Forest fires play a major impacting role on the industry at large. Credit: Creative Commons

We write to you today, once again with a heavy heart, as for the second year in a row the Southern Cape has experienced more devastating fires.

I recall as a young student at Saasveld in the 1970s, our lecturers telling us that the fire danger in the forestry areas of the Garden Route was very low as it was an all year-round rainfall area and so predominantly wet, especially on the coastal plain. Fire was something that took place only in the mountains. Well haven’t things changed in recent times?

This time our thoughts and prayers are with all those who have lost yet more area and especially with Dave Metlerkamp and his team at Geelhoutvlei Timbers. Dave has lost everything, the mill and his entire home including all his worldly possessions. We ask all sawmillers and foresters to keep Dave and his team in your thoughts and prayers.
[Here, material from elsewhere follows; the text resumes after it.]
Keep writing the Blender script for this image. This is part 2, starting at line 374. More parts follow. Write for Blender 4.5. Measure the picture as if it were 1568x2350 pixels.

Also affected by the fires were all the timber growers and many of the people who rely on them for resource and therefore a living. The entire forestry sector in the Southern Cape will need to assess the situation and assist each other in strategising the future of the value chain in the region and both Sawmilling SA and Forestry SA will need to assist in this endeavour.

News from the northern regions is not as bad but reports of mills struggling with the market conditions are ongoing. Let’s hope that our president and his team can turn the South African economy around and that better times will greet us in the new year.

The month of October also saw the 20th annual gathering of saw doctors at the South African Saw Doctors Educational Association (SASDEA) convention in Johannesburg and what a success it was. It was attended by no less than 40 saw doctors and mill managers from all corners of the country who came together to celebrate the 20th year of SASDEA and to listen to various experts in the field.

Both SASDEA and the South African Lumber Driers Educational Association (SALDEA) deserve your support and it is most encouraging to see that even in these tough times the spirit of these two skills is alive and well.

As we are not completely out of danger here as far as the fires go, this will have to be short and sweet so please don’t forget to keep cutting straight and drying flat.